Esse direito pressupõe a disponibilização de condições para a actualização e domínio de novos saberes e tecnologias, a certificação das competências adquiridas por via formal ou informal, nomeadamente as adquiridas ao longo da sua actividade laboral.

A construção de uma sociedade e economia baseada no conhecimento requer a aplicação efectiva deste conceito. O diálogo social e a negociação colectiva constituem instrumentos essenciais. É imperativo concretizar os compromissos inscritos no acordo de concertação social sobre o emprego e a formação e que em todos os processos de negociação colectiva, nos sectores e nas empresas, se estabeleçam medidas sobre a formação contínua.

Uma estratégia de educação ao longo da vida tem de articular e dar coerência às suas várias vertentes: a formação inicial e a transição da escola para a vida activa; a acreditação e a certificação das competências, formais e informais; a educação e a formação de adultos; a formação contínua nos locais de trabalho.

São precisos programas e medidas específicas destinadas a combater o abandono e o insucesso escolar, erradicar o trabalho infantil e aumentar a qualificação dos jovens menores de 18 anos que ingressam no mercado de trabalho. Para a CGTP-IN importa que seja criado o Conselho Consultivo Nacional para a Formação Profissional atendendo à relevância que pode ter na avaliação de estratégias e de propostas no âmbito da formação profissional.

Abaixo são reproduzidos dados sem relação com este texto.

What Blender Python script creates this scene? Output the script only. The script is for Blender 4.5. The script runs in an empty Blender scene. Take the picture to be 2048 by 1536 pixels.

A formação contínua nos locais de trabalho constitui uma dimensão essencial da educação ao longo da vida. Importa concretizar os compromissos do acordo de emprego e formação de que a partir de 2002 pelo menos 10% dos trabalhadores de cada empresa devem participar em acções de formação contínua; e o direito de cada trabalhador a um mínimo anual de 20 horas de formação certificada em 2003 e 35 horas em 2006, também prevista no acordo.

Essa meta implica ainda a criação de condições para que os activos possam frequentar o ensino, nomeadamente garantindo a existência do ensino público pós-laboral e sendo acordadas com as empresas formas de organização do trabalho que permitam o acesso a todos os níveis de escolaridade e à certificação de competências com a consequente progressão na carreira.